Analysts Say Recent Foreign Selling Reflects Rebalancing, Not Retreat in South Korea’s Market
While foreign investors appear to be actively selling shares in the South Korean market, an intriguing trend shows their overall ownership slice is actually larger than before. Despite recent sessions witnessing the benchmark Kospi’s dizzying rally to a fresh intraday high of 8,457.09, overseas investors have seemingly pulled back from local equities. This year alone, offshore investors have offloaded shares exceeding 96 trillion won ($63.8 billion) on the Kospi, with over 40 trillion won sold in May, fueling concerns about a potential foreign exodus from Korean equities.
However, this substantial selling activity presents an unusual dynamic: foreign entities now own a greater proportion of the market. This reflects a significant increase in overall market valuations and concentrated gains within key large-cap stocks. Even amidst this period of considerable net selling, offshore investors’ total share of the South Korean stock market has steadily risen.
As of Tuesday, foreign investors’ holdings in the Kospi reached 39.45 percent, marking an increase of over 3 percentage points from 36.28 percent at the close of 2025. This figure also stands more than 1 percentage point higher than the 38.17 percent observed in early May, prior to the most recent wave of heavy selling pressure. This divergence in market activity and ownership is primarily attributed to overseas investors maintaining substantial stakes in South Korea’s leading blue-chip stocks.
For example, foreign ownership in major market heavyweights like Samsung Electronics and SK hynix stands at 48.37 percent and 51.62 percent, respectively.
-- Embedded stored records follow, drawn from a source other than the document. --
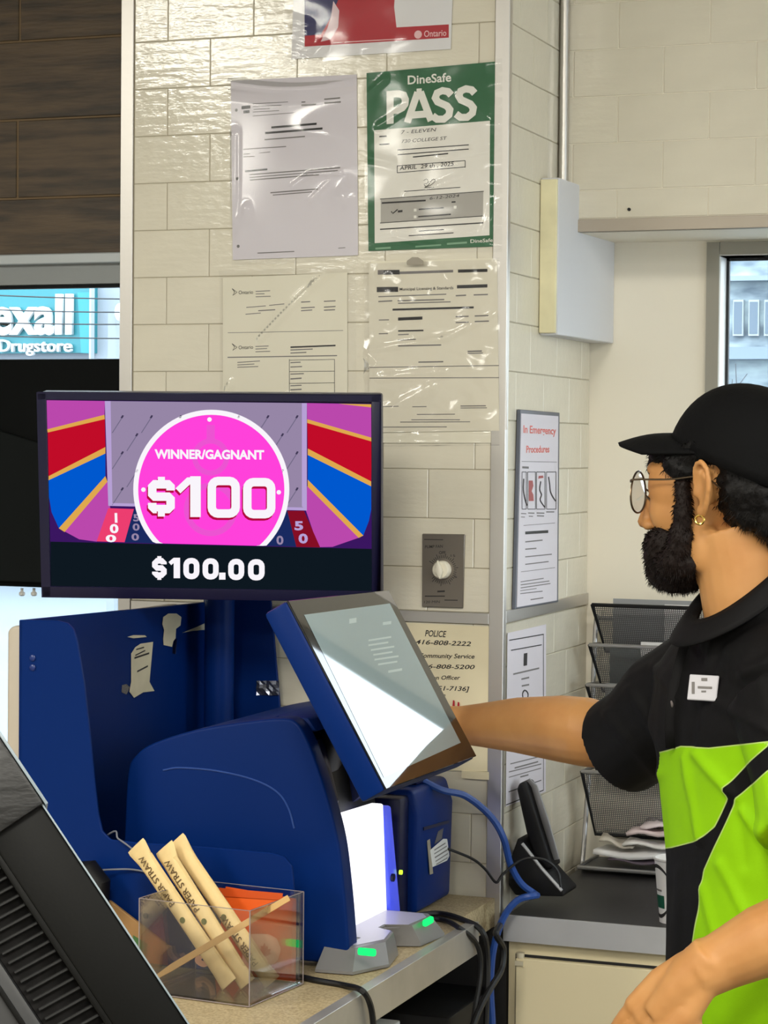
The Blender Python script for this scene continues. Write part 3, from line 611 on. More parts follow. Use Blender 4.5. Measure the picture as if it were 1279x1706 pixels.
t = thing('white_box', 'small white carton below the counter edge at bottom of picture', 'box', (.56, wb1.y, 0))
MB().box((.47, wb0.y - .08, 0), (.60, min(wb1.y, -.26), wb1.z - .012)).build('carton', M_white, t, bevel=.003); MB().box((.469, wb0.y - .081, wb1.z - .012), (.601, min(wb1.y, -.26) + .001, wb1.z)).build('carton_lid', M_white, t, bevel=.002)

# ------------------------------------------------------------------ terminal cabinet (side wall, front plate, back panel)
XW = .165; YP = -.63
t = thing('terminal_cabinet', 'dark blue open terminal stand with side wall and front plate', 'terminal stand', (.3, -.33, CZ))
a = on(35, 1033, 'y', YP)
zt = a.z
MB().prism([(XW, YP, CZ), (XW, -.008, CZ), (XW, -.008, 1.388), (XW, YP, zt)], (.006, 0, 0)).build('side_wall', M_blue, t, bevel=.001, segs=1)
FPp = Pl((0, YP, 0), (0, -1, 0))
def fp(px, py): return FPp.at(px, py)
out = [fp(36, 1033), fp(95, 1034), fp(112, 1038), fp(122, 1048), fp(128, 1066), fp(140, 1140), fp(150, 1230), fp(158, 1310), fp(163, 1355), fp(170, 1385), fp(184, 1399), fp(230, 1404), fp(340, 1411), fp(452, 1421), fp(474, 1428), fp(486, 1444), fp(489, 1475)]
out[0].x = XW
zb = CZ
pr = MB(); pr.prism(out + [V((out[-1].x + .003, YP, zb)), V((XW, YP, zb))], (0, .005, 0))
plate = pr.build('front_plate', M_blue, t, bevel=.0012, segs=1)
for yy in (1096, 1112): MB().lathe([(.0045, 0), (.0045, .002), (.003, .003)], fp(55, yy), -Y, 14).build('screw', mat('blue screw', (26, 46, 110), .3), plate)
MB().prism([(.150 + .0, -.030, CZ), (.330, -.030, CZ), (on(462, 1100, 'y', -.03).x + .012, -.03, 1.15), (on(450, 1010, 'y', -.03).x, -.03, 1.40), (.168, -.03, 1.40)], (0, .006, 0)).build('back_panel', M_blue, t, bevel=.001, segs=1)
MB().box((XW + .006, -.62, CZ), (.495, -.04, CZ + .006)).build('floor_plate', M_navy, t)
A = on(-40, 1290, 'y', YP + .02); B = on(34, 1042, 'y', YP + .02)
MB().prism([(A.x, YP + .02, CZ), (XW - .002, YP + .02, CZ), (XW - .002, YP + .02, B.z), (B.x - .014, YP + .02, B.z - .001), (B.x - .022, YP + .02, B.z - .008), (on(-2, 1270, 'y', YP).x, YP + .02, on(0, 1270, 'y', YP).z)], (0, .5, 0)).build('outer_cover', mat('beige cover', (188, 178, 162), .5), t, bevel=.006, segs=3)
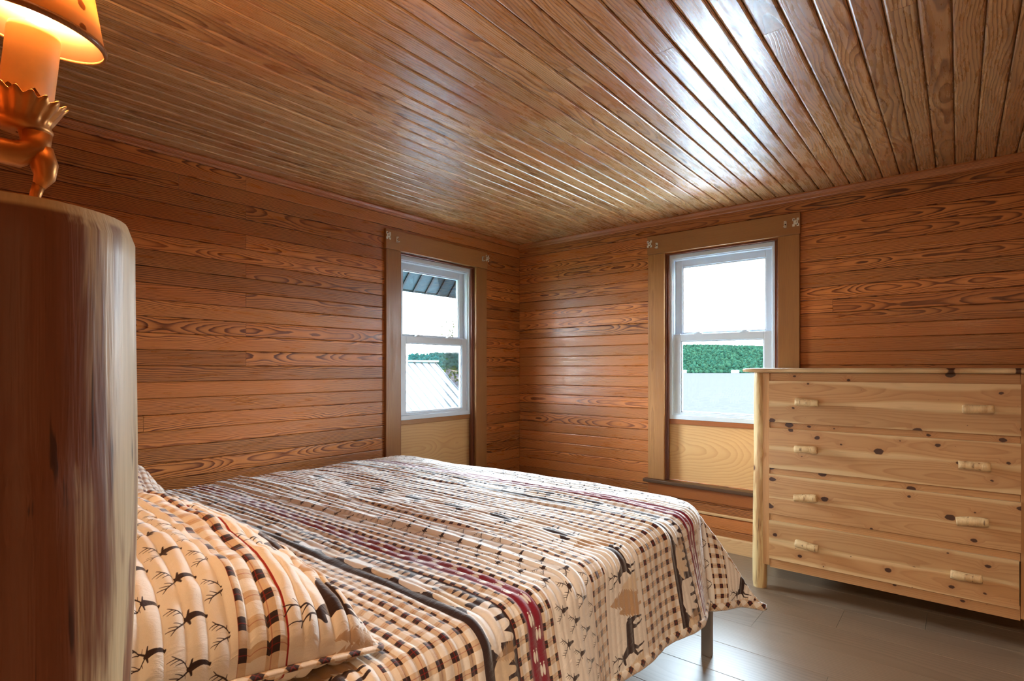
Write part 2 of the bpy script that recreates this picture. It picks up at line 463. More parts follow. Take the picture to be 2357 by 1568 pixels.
# trims
mb = MB()
def strip(mb, p0, p1, prof, mapf, pr=None):
    n = len(prof); V = []; PC = []
    for a in (p0, p1):
        for (d, z) in prof:
            V.append(mapf(a, d, z)); PC.append((a, z, d))
    F = [(i, (i + 1) % n, n + (i + 1) % n, n + i) for i in range(n)] + [tuple(range(n)), tuple(range(n, 2 * n))]
    mb.add(V, F, PC, pr)
cove = [(0, ZC), (0, ZC - 0.040), (0.006, ZC - 0.042), (0.010, ZC - 0.036), (0.013, ZC - 0.024), (0.018, ZC - 0.014), (0.022, ZC - 0.008), (0.022, ZC)]
strip(mb, XA, XR, cove, lambda a, d, z: (a, YB - d, z))
tag(mb.build('trim_1', M['wall']), kind='structure')
mb = MB(); strip(mb, 0.0, YB - 0.022, [(d * 0.8, ZC - (ZC - z) * 0.8) for d, z in cove], lambda a, d, z: (XA + d, a, z))
tag(mb.build('trim_2', M['wall']), kind='structure')
mb = MB(); strip(mb, XA + 0.0, XR, [(0, 0), (0.016, 0), (0.016, 0.088), (0.012, 0.096), (0, 0.096)], lambda a, d, z: (a, YB - d, z))
tag(mb.build('baseboard_back', M['pine']), kind='structure')
mb = MB(); strip(mb, 0.02, YB - 0.016, [(0, 0), (0.016, 0), (0.016, 0.088), (0.012, 0.096), (0, 0.096)], lambda a, d, z: (XA + d, a, z))
tag(mb.build('baseboard_left', M['pine']), kind='structure')
mb = MB(); strip(mb, 0.02, YB - 0.016, [(0, 0), (0.016, 0), (0.016, 0.088), (0.012, 0.096), (0, 0.096)], lambda a, d, z: (XR - d, a, z))
tag(mb.build('baseboard_right', M['pine']), kind='structure')
mb = MB(); strip(mb, XA, XR, [(0, 0.226), (0.007, 0.226), (0.008, 0.236), (0, 0.242)], lambda a, d, z: (a, YB - d, z))
tag(mb.build('trim_3', M['pine']), kind='structure')

# ------------------------------------------------------------------ windows
def window(n, mapf, zo, ply_seed):
    """mapf(u, w, z): u along the wall from the window's middle, w out of the wall into the room"""
    root = bpy.data.objects.new('window_%d' % n, None); link(root); root['kind'] = 'structure'
    hw = OPW / 2
    def B(mb, u0, u1, w0, w1, z0, z1, grain='z', pr=None):
        p = [mapf(u, w, z) for u in (u0, u1) for w in (w0, w1) for z in (z0, z1)]
        V = p; F = [(0, 1, 3, 2), (4, 6, 7, 5), (0, 4, 5, 1), (2, 3, 7, 6), (0, 2, 6, 4), (1, 5, 7, 3)]
        PC = []
        for u in (u0, u1):
            for w in (w0, w1):
                for z in (z0, z1):
                    PC.append((z, u - (u0 + u1) / 2, w) if grain == 'z' else (u, z - (z0 + z1) / 2, w))
        mb.add(V, F, PC, pr)
    OZ = OZ1 + zo
    mb = MB(); B(mb, -hw - 0.125, hw + 0.125, 0, 0.024, OZ + 0.003, OZ + 0.135, 'u'); mb.build('head_casing', M['casing'], root, 0.002)
    for sgn in (-1, 1):
        mb = MB(); u0, u1 = sorted((sgn * (hw - 0.002), sgn * (hw + 0.121)))
        B(mb, u0, u1, 0, 0.021, OZ0, OZ + 0.002, 'z'); mb.build('side_casing', M['casing'], root, 0.002)
    mb = MB()
    for sgn in (-1, 1):
        u0, u1 = sorted((sgn * (hw - 0.012), sgn * hw)); B(mb, u0, u1, -0.130, 0.0, OZ0, OZ, 'z')
        u0, u1 = sorted((sgn * (hw - 0.026), sgn * (hw - 0.0121))); B(mb, u0, u1, -0.022, -0.006, OZ0 + 0.001, OZ - 0.0121, 'z')
    B(mb, -hw + 0.012, hw - 0.012, -0.130, 0.0, OZ - 0.012, OZ, 'u')
    mb.build('jamb', M['jamb'], root, 0.0015)
    # white vinyl double-hung unit
    zt, zb = OZ - 0.0125, 0.857
    fo = hw - 0.0125
    mb = MB()
    def ringf(mb, uo, z0, z1, fw, w0, w1, fb=None, ft=None):
        fb = fw if fb is None else fb; ft = fw if ft is None else ft
        B(mb, -uo, -uo + fw, w0, w1, z0, z1); B(mb, uo - fw, uo, w0, w1, z0, z1)
        B(mb, -uo + fw, uo - fw, w0, w1, z1 - ft, z1, 'u'); B(mb, -uo + fw, uo - fw, w0, w1, z0, z0 + fb, 'u')
    ringf(mb, fo, zb, zt, 0.030, -0.110, -0.024)
    ringf(mb, fo - 0.030, zb + 0.03, zt - 0.03, 0.008, -0.110, -0.034)
    mb.build('frame', M['vinyl'], root, 0.002)
    ui = fo - 0.032
    zm = 1.405 + zo * 0.5
    mb = MB(); ringf(mb, ui, zm + 0.020, zt - 0.032, 0.052, -0.104, -0.074, 0.038, 0.052)
    ringf(mb, ui - 0.052, zm + 0.058, zt - 0.084, 0.008, -0.098, -0.082)
    us = mb.build('upper_sash', M['vinyl'], root, 0.0025)
    mb = MB(); ringf(mb, ui, zb + 0.030, zm + 0.050, 0.054, -0.072, -0.040, 0.020, 0.048)
    ringf(mb, ui - 0.054, zb + 0.050, zm + 0.002, 0.008, -0.064, -0.048)
    ls = mb.build('lower_sash', M['vinyl'], root, 0.0025)
    mb = MB(); B(mb, -ui + 0.058, ui - 0.058, -0.0915, -0.0885, zm + 0.064, zt - 0.090); mb.build('pane', M['glass'], us)
    mb = MB(); B(mb, -ui + 0.060, ui - 0.060, -0.0575, -0.0545, zb + 0.056, zm - 0.004); mb.build('pane', M['glass'], ls)
    for uu in (-0.155, 0.155):
        mb = MB()
        B(mb, uu - 0.028, uu + 0.028, -0.070, -0.044, zm + 0.0505, zm + 0.057)
        B(mb, uu - 0.014, uu + 0.014, -0.080, -0.050, zm + 0.0575, zm + 0.066)
        B(mb, uu - 0.005, uu + 0.034, -0.058, -0.050, zm + 0.0665, zm + 0.072)
        mb.build('sash_lock', M['vinyl'], ls, 0.002)
    for sgn in (-1, 1):
        mb = MB(); u0, u1 = sorted((sgn * (ui - 0.05), sgn * (ui - 0.004)))
        B(mb, u0, u1, -0.068, -0.046, zm + 0.0505, zm + 0.0545); mb.build('tilt_latch', M['vinyl'], ls, 0.001)
    # plywood panel that fills the opening below
    mb = MB(); B(mb, -fo + 0.001, fo - 0.001, -0.060, -0.044, OZ0 + 0.001, zb - 0.001, 'u', ply_seed); mb.build('infill_panel', M['ply'], root)
    mb = MB(); B(mb, -fo + 0.001, fo - 0.001, -0.0435, -0.026, zb - 0.034, zb - 0.0005, 'u'); mb.build('infill_strip', M['casing' if n == 1 else 'apron'], root, 0.003)
    mb = MB(); B(mb, -hw - 0.148, hw + 0.148, -0.02, 0.052, OZ0 - 0.024, OZ0 - 0.0005, 'u'); mb.build('stool', M['stool'], root, 0.004)
    mb = MB(); B(mb, -hw - 0.122, hw + 0.122, 0.0, 0.020, OZ0 - 0.108, OZ0 - 0.0245, 'u'); mb.build('apron', M['apron'], root, 0.002)
    return root

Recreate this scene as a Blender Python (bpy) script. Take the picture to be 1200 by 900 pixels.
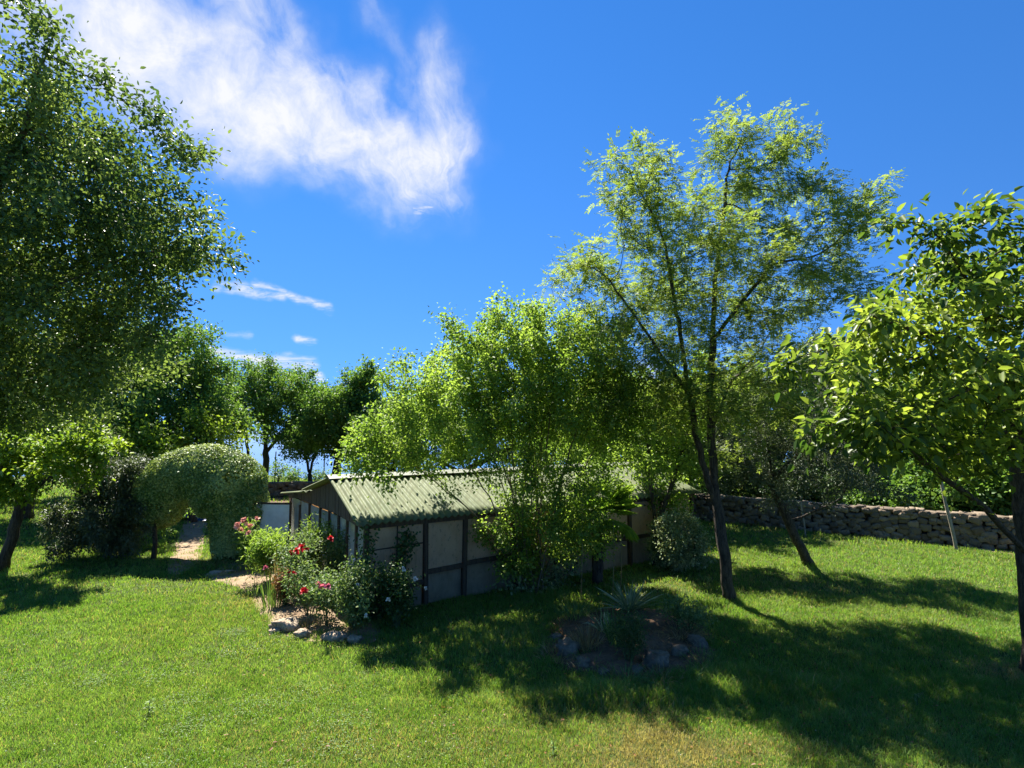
import bpy, math, random, zlib
import numpy as np
from mathutils import Vector, noise as mnoise

R = math.radians
random.seed(7)
rng = np.random.default_rng(11)
scene = bpy.context.scene
COL = scene.collection
for _o in list(bpy.data.objects):
    bpy.data.objects.remove(_o)

# ------------------------------------------------------------------ camera, sky, sun, exposure
F_PX, PITCH, EYE = 655.0, R(4.8), 4.0          # focal length in pixels of the 1200 px wide photo
cam_d = bpy.data.cameras.new('camera')
cam_d.sensor_width = 36.0
cam_d.lens = 36.0 * F_PX / 1200.0
cam_d.clip_start = 0.05
cam_d.clip_end = 60000
cam = bpy.data.objects.new('camera', cam_d)
COL.objects.link(cam)
cam.location = (0, 0, EYE)
cam.rotation_euler = (R(90) + PITCH, 0, 0)
scene.camera = cam

SUN_EL, SUN_LEFT = R(54), R(27)                 # sun stands ahead of the camera, to its left
EXPOSURE = 1.70
sun_d = bpy.data.lights.new('sun', 'SUN')
sun_d.energy = 5.0
sun_d.angle = R(0.53)
sun_d.color = (1.0, 0.95, 0.86)
sun = bpy.data.objects.new('sun', sun_d)
COL.objects.link(sun)
SUN_DIR = Vector((-math.sin(SUN_LEFT) * math.cos(SUN_EL), math.cos(SUN_LEFT) * math.cos(SUN_EL), math.sin(SUN_EL)))
sun.rotation_euler = SUN_DIR.to_track_quat('Z', 'Y').to_euler()
scene.view_settings.view_transform = 'Standard'
scene.view_settings.look = 'None'
scene.view_settings.gamma = 1
scene.view_settings.use_curve_mapping = False
scene.view_settings.exposure = EXPOSURE
scene.cycles.max_bounces = 12
scene.cycles.diffuse_bounces = 6
scene.cycles.transmission_bounces = 8
scene.cycles.transparent_max_bounces = 8


def ray(px, py):
    x, y = (px - 600) / F_PX, (450 - py) / F_PX
    return np.array((x, math.cos(PITCH) - y * math.sin(PITCH), math.sin(PITCH) + y * math.cos(PITCH)))


def P(px, py, D):
    r = ray(px, py)
    return np.array((0, 0, EYE)) + r * (D / r[1])


def G(px, py, z=0.0):
    r = ray(px, py)
    return np.array((0, 0, EYE)) + r * ((z - EYE) / r[2])


def azel(px, py):
    r = ray(px, py)
    r = r / np.linalg.norm(r)
    return math.atan2(r[0], r[1]), math.asin(r[2])


class NT:
    """small helper to wire shader nodes"""
    def __init__(self, tree):
        self.t = tree
        tree.nodes.clear()

    def n(self, typ, **kw):
        nd = self.t.nodes.new(typ)
        for k, v in kw.items():
            setattr(nd, k, v)
        return nd

    def l(self, a, b):
        self.t.links.new(a, b)

    def math(self, op, a, b=None, c=None, clamp=False):
        nd = self.n('ShaderNodeMath', operation=op, use_clamp=clamp)
        for i, v in enumerate((a, b, c)):
            if v is None:
                continue
            if isinstance(v, (int, float)):
                nd.inputs[i].default_value = v
            else:
                self.l(v, nd.inputs[i])
        return nd.outputs[0]

    def vmath(self, op, a, b=None):
        nd = self.n('ShaderNodeVectorMath', operation=op)
        for i, v in enumerate((a, b)):
            if v is None:
                continue
            if isinstance(v, (tuple, list)):
                nd.inputs[i].default_value = v
            else:
                self.l(v, nd.inputs[i])
        return nd

    def ramp(self, v, a, b, lo=0.0, hi=1.0, smooth=True):
        nd = self.n('ShaderNodeMapRange')
        nd.interpolation_type = 'SMOOTHSTEP' if smooth else 'LINEAR'
        nd.inputs['From Min'].default_value = a
        nd.inputs['From Max'].default_value = b
        nd.inputs['To Min'].default_value = lo
        nd.inputs['To Max'].default_value = hi
        self.l(v, nd.inputs['Value'])
        return nd.outputs[0]

    def mix(self, f, a, b, blend='MIX'):
        nd = self.n('ShaderNodeMix', data_type='RGBA', blend_type=blend)
        for i, v in ((0, f), (6, a), (7, b)):
            if isinstance(v, (int, float)):
                nd.inputs[i].default_value = v
            elif isinstance(v, (tuple, list)):
                nd.inputs[i].default_value = (*v[:3], 1)
            else:
                self.l(v, nd.inputs[i])
        return nd.outputs[2]

    def noise(self, vec, scale, detail=4, rough=0.55, dist=0.0):
        nd = self.n('ShaderNodeTexNoise')
        nd.inputs['Scale'].default_value = scale
        nd.inputs['Detail'].default_value = detail
        nd.inputs['Roughness'].default_value = rough
        nd.inputs['Distortion'].default_value = dist
        if vec is not None:
            self.l(vec, nd.inputs['Vector'])
        return nd.outputs[0]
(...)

With the share prices of these prominent chipmakers nearly tripling this year, their increased weighting within the Kospi index has significantly bolstered the overall market share held by foreign investors.
Leading market analysts indicate that foreign investors are, in fact, increasing their strategic exposure to the South Korean market, rather than initiating a retreat. Lee Kyeong-su, an analyst at Hana Securities, affirmed, “Foreign investors are demonstrating a tolerance for an increased allocation to Korean equities.” He further elaborated, “Had there been no willingness to enhance exposure to Korea, foreign ownership would have remained at the 36 percent level seen at the year’s start, resulting in net sales reaching 230 trillion won this year.”
This data strongly suggests that the recent significant selling activity is primarily a result of portfolio rebalancing, prompted by the market’s substantial rally. Kwon Soon-ho, an analyst at Daishin Securities, commented, “The recent large-scale net selling appears to signify profit-taking and strategic portfolio rebalancing, rather than an aggressive reduction in market positioning.”
Foreign Investors Increasingly Bet on Korean Holding Companies
In line with the ongoing portfolio rebalancing within the Kospi, overseas investors are notably increasing their exposure to Korean holding companies. SK Inc., the holding company for SK Group, has emerged as the top choice among these stocks for foreign investors. Year-to-date, they have net bought SK Inc. shares totaling 633 billion won, consequently raising their stake in the company to 29.78 percent as of Wednesday, up from 26.95 percent at the end of the previous year.
Similarly, HD Hyundai has seen foreign ownership rise from 25.52 percent to 26.28 percent, while Doosan Corp. experienced a more substantial surge from 14.98 percent to 19.1 percent. Analysts suggest that these Korean holding companies, traditionally subject to valuation discounts, are now attracting renewed investor interest due to their robust stable cash flows and increasingly shareholder-friendly policies, which enhance their overall appeal to global investors.
Looking ahead, a potential upgrade of South Korea’s market status by Morgan Stanley Capital International (MSCI) could mark a pivotal turning point for the local stock market. Such a reclassification would likely attract a significantly larger pool of global passive capital, as passive funds, unlike active and hedge funds, consistently track benchmark indexes over the long term, allocating capital based on index weightings.
Despite years of dedicated efforts to achieve developed-market status, South Korea is currently still categorized as an emerging market within the MSCI index. However, strong expectations are growing that Korea may secure an upgrade in the near future. This development is anticipated to encourage global institutional investors to substantially increase their exposure to Korean stocks. The MSCI is scheduled to announce its reclassification decisions in June.
Should South Korea be added to the MSCI watchlist this year, the index provider would then formally announce its reclassification in June 2027, with the actual inclusion taking effect one year later. An official from a local brokerage firm emphasized, “Achieving developed-market status is a critical priority for Korea, as it holds the potential to trigger significant net foreign inflows and inject fresh momentum into the Kospi.”